Because it's neat, let me explain the basic idea of the consistency proof of NFU here. Consider a model $M$ of ZF, and a nontrivial automorphism $j$ of $M$ such that for some ordinal $\alpha$, $j(\alpha)<\alpha$ (note that this necessarily means that $M$ is illfounded). We may now consider the relation $\varepsilon$ on $M$ given by $$x\varepsilon y\iff j(x)\in y\wedge y\in V_{j(\alpha)+1}$$ where "$\in$" refers to the usual membership relation of $M$. We then restrict the relation $\varepsilon$ to an appropriate subclass of the model $M$: namely, we consider the structure $$N=(V_\alpha^M, \varepsilon).$$ It can be shown that $N$ is a model of $NFU$; the urelements are those $y\in V_\alpha^M$ which are not in $V_{j(\alpha)+1}$, since these are prevented from having $\varepsilon$-elements in $N$ trivially by the second clause of the definition of $\varepsilon$.

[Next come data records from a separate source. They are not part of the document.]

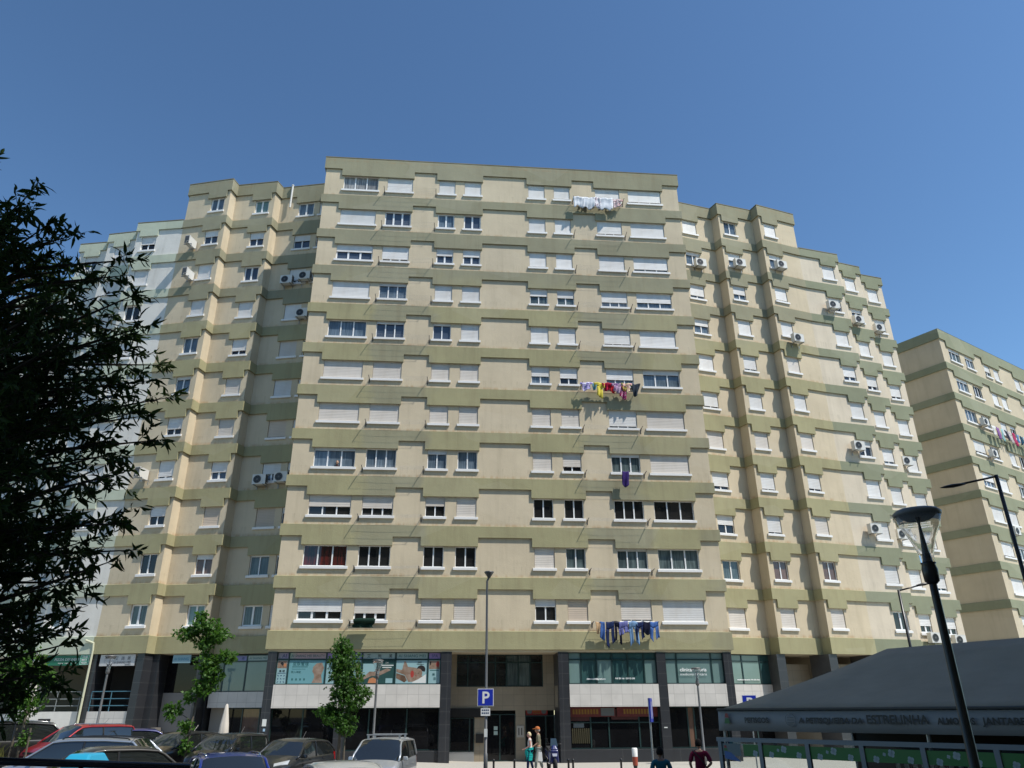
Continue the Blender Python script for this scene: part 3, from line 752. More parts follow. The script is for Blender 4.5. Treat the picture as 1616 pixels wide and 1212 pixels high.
# transom strip z 1.25..1.53 (local), main z .05..1.18
za, zb_, zc, zd = .05, 1.17, 1.245, 1.525
X = Lxs
p = poster(Lw, X[0] + .05, X[1] - .04, zc, zd, gA); T_('AI', .26, navy, p, .36, zc + .05)
p = poster(Lw, X[1] + .04, X[2] - .04, zc, zd, gB); T_('AI SHANG MEI BEAUTY', .17, tealt, p, (X[1] + X[2]) / 2, zc + .08, width=1.7)
p = poster(Lw, X[2] + .04, X[3] - .05, zc, zd, gA)
p = poster(Lw, X[0] + .05, X[1] - .04, za, zb_, cyl)
poly_part('printed_photo', skin_p, p, rect(.06, .54, .78, 1.15), -.004); poly_part('printed_photo', blk, p, oval(.27, .98, .09, .1, a0=-1, a1=3), -.005); poly_part('printed_photo', org, p, oval(.43, .93, .07, .08), -.005)
T_('美 睫', .13, blk, p, .31, .6); poly_part('printed_line', navy, p, rect(.1, .5, .53, .56), -.004)
for i in range(3):
    for j in range(3):
        a = (i + j) * .9 + .4; cx, cz = .14 + i * .15, .13 + j * .15
        poly_part('printed_shape', navy, p, [(cx + math.cos(a) * .06, cz + math.sin(a) * .06), (cx + math.cos(a + 1.2) * .03, cz + math.sin(a + 1.2) * .03), (cx - math.cos(a) * .06, cz - math.sin(a) * .06), (cx - math.cos(a + 1.2) * .03, cz - math.sin(a + 1.2) * .03)], -.004)
p = poster(Lw, X[1] + .04, X[2] - .04, za, zb_, cy)
T_('皮肤管理', .2, tealt, p, X[1] + .62, .92, width=.8)
for i, z in enumerate((.83, .73)): poly_part('printed_line', tealt, p, rect(X[1] + .2, X[1] + .98 - i * .1, z, z + .035 - i * .015), -.004)
T_('新人体验', .12, tealt, p, X[1] + .42, .56); 
for i in range(4): poly_part('printed_shape', tealt, p, rect(X[1] + .22 + i * .2, X[1] + .3 + i * .2, .2, .3), -.004)
poly_part('printed_photo', skin_p, p, [(X[1] + 1.25, .08), (X[1] + 1.36, .35), (X[1] + 1.33, .5), (X[1] + 1.24, .62), (X[1] + 1.26, .85), (X[1] + 1.42, 1.02), (X[1] + 1.7, 1.05), (X[1] + 1.82, .8), (X[1] + 1.7, .45), (X[1] + 1.78, .08)], -.004)
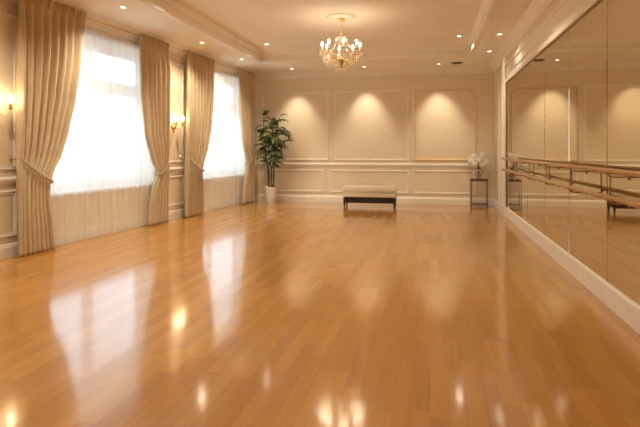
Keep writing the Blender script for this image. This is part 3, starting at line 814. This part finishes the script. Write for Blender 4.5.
# ------------------------------------------------------------------ ballet barre
bx = 1.465
root = thing('ballet_barre', 'double wooden ballet barre on metal brackets along the mirror wall', 'ballet barre', (bx, 6.5, 0))
for z, lb in ((1.275, 'upper wooden rail'), (1.05, 'lower wooden rail')):
    m = MB(); m.tube([(bx, 1.3, z), (bx, 1.32, z), (bx, 11.3, z), (bx, 11.33, z)], [0.013, 0.0225, 0.0225, 0.013], 16)
    o = m.build('rail', M['barre'], root); o['label'] = lb
for y in [q * 0.895 for q in seams[1:-1]]:
    m = MB()
    xw = XR - 0.0203
    for z in (1.275, 1.05):
        m.tube([(xw, y, z - 0.05), (bx + 0.06, y, z - 0.055), (bx + 0.01, y, z - 0.045), (bx, y, z - 0.02)], 0.007, 8)
        m.lathe([(0.03, 0), (0.03, 0.006), (0.012, 0.012)], (xw, y, z - 0.05), 14, (-1, 0, 0))
        m.tube([(bx, y - 0.035, z - 0.027), (bx, y + 0.035, z - 0.027)], 0.008, 6)
    m.tube([(bx + 0.02, y, 1.225), (bx + 0.02, y, 1.0)], 0.007, 8)
    m.build('bracket', M['bracket'], root)

# ------------------------------------------------------------------ world: bright overcast daylight outside
w = bpy.data.worlds.new('overcast sky'); S.world = w; w.use_nodes = True
nt = w.node_tree; bg = nt.nodes['Background']
tc = nt.nodes.new('ShaderNodeTexCoord'); sp = nt.nodes.new('ShaderNodeSeparateXYZ'); nt.links.new(tc.outputs['Generated'], sp.inputs[0])
r = nt.nodes.new('ShaderNodeValToRGB'); nt.links.new(sp.outputs[2], r.inputs[0])
mr = nt.nodes.new('ShaderNodeMapRange'); mr.inputs[1].default_value = -0.5; mr.inputs[2].default_value = 0.6
nt.links.new(sp.outputs[2], mr.inputs[0]); nt.links.new(mr.outputs[0], r.inputs[0])
r.color_ramp.elements[0].color = (0.62, 0.66, 0.70, 1); r.color_ramp.elements[0].position = 0.25
r.color_ramp.elements[1].color = (0.70, 0.86, 1.0, 1); r.color_ramp.elements[1].position = 0.6
nt.links.new(r.outputs[0], bg.inputs[0]); bg.inputs[1].default_value = 3.5

# ------------------------------------------------------------------ camera
cd = bpy.data.cameras.new('camera'); cam = bpy.data.objects.new('camera', cd); COL.objects.link(cam)
f = 520.0; cd.sensor_fit = 'HORIZONTAL'; cd.sensor_width = 36; cd.lens = f * 36 / 640
cd.shift_y = -(213.5 - 150.0) / 640.0
cd.clip_start = 0.05; cd.clip_end = 200
cam.location = (0, 0, 1.45); cam.rotation_euler = (PI / 2, 0, math.atan(110 / f))
S.camera = cam

S.view_settings.view_transform = 'Standard'; S.view_settings.look = 'None'
S.view_settings.gamma = 1; S.view_settings.use_curve_mapping = False
S.view_settings.exposure = 0.34
try:
    S.cycles.use_denoising = True; S.cycles.denoiser = 'OPENIMAGEDENOISE'
except Exception: pass
S.cycles.max_bounces = 12; S.cycles.diffuse_bounces = 6; S.cycles.glossy_bounces = 5
S.cycles.transparent_max_bounces = 16; S.cycles.transmission_bounces = 6
S.cycles.sample_clamp_indirect = 6; S.cycles.caustics_reflective = True
S.cycles.use_light_tree = True
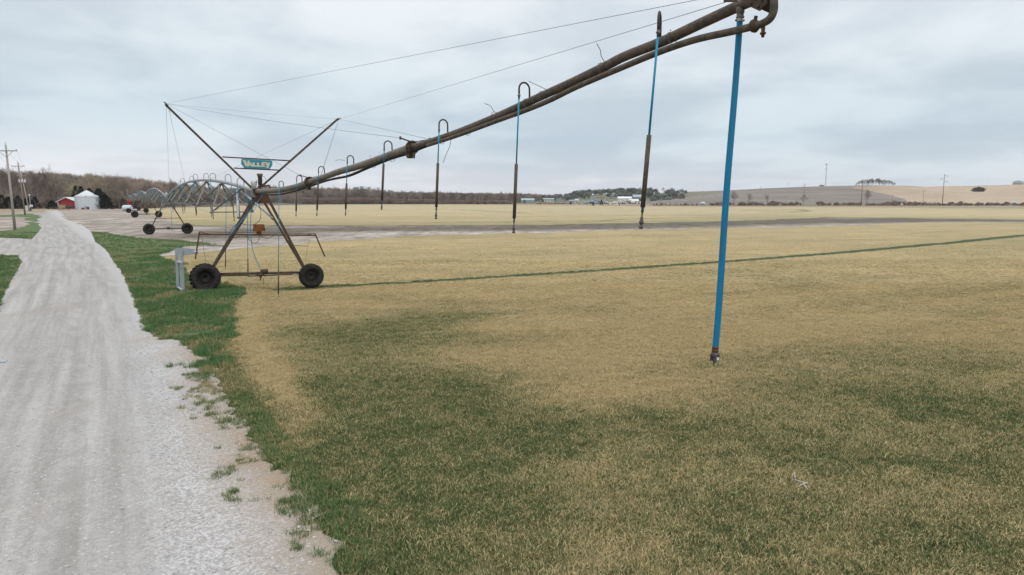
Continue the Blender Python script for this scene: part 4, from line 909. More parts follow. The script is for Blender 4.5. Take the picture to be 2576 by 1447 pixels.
# ------------------------------------------------------------------ small debris
p = gp(362, 839); MB().add([p + Vector(v) * .5 for v in ((-.06, -.05, 0), (.07, -.04, 0), (.06, .05, 0), (-.05, .04, 0), (-.04, -.03, .05), (.05, -.02, .06), (.03, .03, .05), (-.03, .03, .06))], [(3, 2, 1, 0), (4, 5, 6, 7), (0, 1, 5, 4), (1, 2, 6, 5), (2, 3, 7, 6), (3, 0, 4, 7)]).build('dark_lump', M['dark_stone'], origin=p, label='small black lump of debris on the gravel by the verge', cat='debris')
p = gp(2017, 1228)
m = MB(); m.tube([p + Vector((-0.057, 0.114, 0.160)), p + Vector((-0.048, 0.095, 0.069)), p + Vector((0.038, 0.000, 0.069)), p + Vector((0.067, -0.019, 0.076))], .009, 6); m.tube([p + Vector((0.038, 0.000, 0.069)), p + Vector((-0.076, -0.076, 0.056))], .008, 6); m.tube([p + Vector((0.000, -0.038, 0.069)), p + Vector((0.000, -0.171, 0.056))], .007, 6)
m.build('bleached_stick', M['bone'], origin=p, label='pale forked stick lying in the near grass at the right', cat='stick')
for k, (px, py, s) in enumerate([(1235 / 1.59 + 0, 2135 / 1.59, .03), (1345 / 1.59, 2178 / 1.59, .028), (1110 / 1.59, 2282 / 1.59, .034), (1195 / 1.59, 2122 / 1.59, .026)]):
    p = gp(px, py); MB().lathe([(.1 * s, -.2 * s), (s * .7, -.1 * s), (s, .15 * s), (s * .55, .42 * s), (.1 * s, .48 * s)], p + Vector((0, 0, .035)), (.2, .1, 1), 7).build('limestone_rock', M['stone'], origin=p,
        label=['chunky pale stone on the dirt just left of the grass edge, upper of the pair', 'pale stone against the grass tufts at the bottom of the road edge', 'pale stone lying in the loose gravel at the bottom of the picture', 'small pale stone in the brown dirt patch'][k], cat='stone', group='larger stones along the road edge')
ROOTS = [(1290 / 2.147 / 1.59 + 0, (850 + 560 / 2.147) / 1.59), ]
dg = [((1180 / 2.147) / 1.59, (850 + 570 / 2.147) / 1.59, .35), ((1350 / 2.147) / 1.59, (850 + 775 / 2.147) / 1.59, .38), ((1540 / 2.147) / 1.59, (850 + 930 / 2.147) / 1.59, .45)]
for k, (px, py, s) in enumerate(dg):
    p = gp(px, py); m = MB()
    for i in range(70):
        a = random.uniform(0, 6.28); e = random.uniform(.1, .9); b = p + Vector((random.uniform(-.25, .25), random.uniform(-.2, .2), 0)); l = s * random.uniform(.5, 1.1)
        q = b + Vector((math.cos(a) * l * .6, math.sin(a) * l * .4, l * .35 * e)); r = b + Vector((math.cos(a) * l, math.sin(a) * l * .6, l * .30 * e)); w_ = Vector((-math.sin(a), math.cos(a), 0)) * .005
        m.add([b - w_, b + w_, q + w_, q - w_, r], [(0, 1, 2, 3), (3, 2, 4)])
    m.build('dead_grass_clump', M['deadgrass'], origin=p, label=['flattened clump of dead grass on the verge left of the metal frame', 'clump of dead grass stalks on the verge below the metal frame', 'largest clump of dead stalks near the lower end of the verge'][k], cat='grass clump', group='dead grass clumps on the verge')

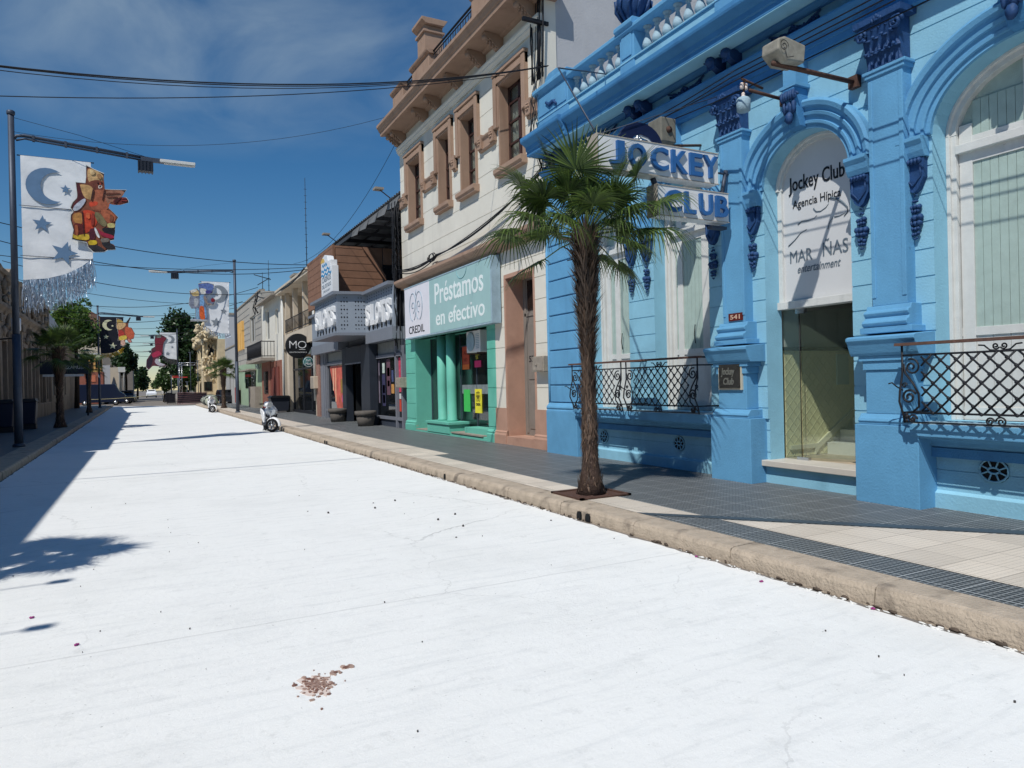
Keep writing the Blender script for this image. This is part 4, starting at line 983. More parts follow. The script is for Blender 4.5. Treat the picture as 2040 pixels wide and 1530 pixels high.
M.blob((7.06, 0, 9.50), (.075, .1, .065)); M.blob((7.33, 0, 9.31), (.06, .08, .05))
for i in range(8): M.blob((7.1 + i * .025, ((i % 3) - 1) * .05, 9.45 - i * .018), (.03, .03, .03), 6, .1, 4)
cb = M.build('corbel', G['brown'], W2); 
for i, y in enumerate((21.75, 21.35, 19.35, 18.35, 16.85, 15.45, 14.5, 12.95)):
    o = cb if i == 0 else shift(cb, (0, 0, 0)); o.location.y = y
# roof parapet with piers and iron railing
def rp(y0, y1, zt, name='roof_pier'):
    M = MB(); M.box(7.25, 7.7, y0, y1, 9.94, zt - .12); M.box(7.22, 7.73, y0 - .03, y1 + .03, 9.94, 10.1); M.prism([(7.25, zt - .12), (7.18, zt - .06), (7.16, zt), (7.78, zt), (7.7, zt - .12)], y0 - .06, y1 + .06)
    return M.build(name, G['brown'], W2, bevel=.01)
rp(20.75, 21.75, 10.95); rp(18.5, 19.9, 11.0); rp(12.7, 15.6, 11.05)
M = MB(); M.box(7.2, 7.75, 18.65, 19.25, 10.9, 11.75); M.box(7.15, 7.8, 18.6, 19.3, 11.55, 11.62); M.prism([(7.2, 11.75), (7.08, 11.84), (7.08, 11.92), (7.87, 11.92), (7.75, 11.75)], 18.53, 19.37); M.build('chimney', G['brown'], W2, bevel=.01)
M = MB(); M.box(7.3, 7.5, 12.7, 21.7, 9.94, 10.15); M.build('parapet_kerb', G['brown'], W2)
for a, b_ in ((19.96, 20.7), (15.66, 18.45)):
    M = MB()
    for z in (10.25, 10.85): M.tube([(7.38, a, z), (7.38, b_, z)], .02, 4)
    k = int((b_ - a) / .16)
    for i in range(k): 
        y = a + (i + .5) * (b_ - a) / k; M.tube([(7.38, y, 10.2), (7.38, y, 10.88)], .012, 4)
        if i % 2: M.tube([(7.38, y + .07 * math.cos(q), 10.55 + .2 * math.sin(q)) for q in [j * .785 for j in range(9)]], .01, 4)
    M.tube([(7.38, a, 10.95), (7.38, b_, 10.95)], .035, 4); M.build('roof_railing', G['iron'], W2)
# ---- mint green shop front
M = MB()
coursed(M, 7.49, 15.2, 15.66, .45, 3.1, [], .475, .99, depth=.5, gap=.018); coursed(M, 7.49, 20.86, 21.75, .45, 3.1, [], .475, .99, depth=.1, gap=.018)
M.box(7.485, 8.0, 20.845, 20.88, .2, 3.1); M.box(7.6, 8.0, 20.88, 21.7, .2, 3.1)
for y0, y1 in ((15.2, 15.66), (20.86, 21.78)): M.prism([(8.0, .12), (7.43, .12), (7.43, .34), (7.455, .37), (7.44, .40), (7.455, .42), (7.49, .46), (8.0, .46)], y0, y1)
M.box(7.44, 7.9, 15.66, 20.86, .12, .2); M.box(7.46, 7.9, 15.7, 18.4, .2, .24); M.box(7.42, 8.05, 18.05, 19.75, .2, .50); M.box(7.38, 8.05, 18.0, 19.8, .45, .52); M.box(7.6, 8.0, 15.66, 17.4, .2, .42)
M.box(7.49, 8.05, 15.66, 20.86, 3.0, 3.1)
SH = M.build('shop_front', G['mint'], W2, bevel=.008)
for y in (18.62, 19.32):
    M = MB(); M.lathe([(.16, .52), (.16, .56), (.14, .58), (.145, 1.5), (.135, 3.02)], (7.76, y, 0), 20); M.build('column', G['mint'], SH)
M = MB(); M.box(7.42, 7.9, 15.9, 17.95, .24, .27); M.box(7.44, 7.9, 19.85, 20.8, .2, .225); M.build('threshold', G['concrete'], SH)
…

This establishes the consistency of $NFU$ relative to $ZF$; to bring the consistency strength down, one examines the proof in detail and notices that $ZF$ may be replaced with a much weaker theory.
What else can we do?
Various axioms can be added to strengthen $NFU$. For example, unlike $NF$, which is known to disprove Choice, NFU+Choice is known to be consistent, again relative to TST. And we can go further: unlike NF, NFU does not prove the Axiom of Infinity (and versions of $NFU$ where every set is finite have been studied, I believe by Visser and others), but Infinity can be added without significantly increasing the consistency strength. (Interestingly, my understanding is that the proof of Infinity in NF goes through Specker's disproof of Choice! So it's highly nontrivial.)
We can also look at other restrictions of $NF$. For instance, we can restrict the number of variables which are allowed to occur in a formula to which stratified comprehension applies.
What about other ill-founded set theories, or set theories with urelements?
ZF, or ZFC, with urelements has been extensively studied. The proof that Choice is independent of ZFA (ZF with urelements, or atoms) is vastly simpler than that for ZF; it uses permutation models developed by Fraenkel and Mostowski. Permutation models and their connections with classical ZF were studied in depth by Hall. Along the same lines, the subtheory KP of ZF is often equipped with urelements, yielding the theory KPU. All these theories are consistent relative to their non-urelement-versions, and conversely; that is, in the ZF-style setting, unlike the NF-style setting, urelements don't change the complexity too much.
We can also equip ZF(C) with antifoundation axioms, the most common being Aczel's and Boffa's. Aczel's axiom implies that there is exactly one Quine atom, while Boffa's implies that there are many. Interestingly, Boffa's axiom has been used to provide an interesting context for nonstandard analysis.
As to sources:
Certainly Forster's book is a good resource. For NF(etc.) in particular, Randall Holmes' website is an invaluable resource.
My understanding is that Barwise and Etchemendy's book The Liar is a good introduction to nonwellfounded set theories, although I haven't actually read it.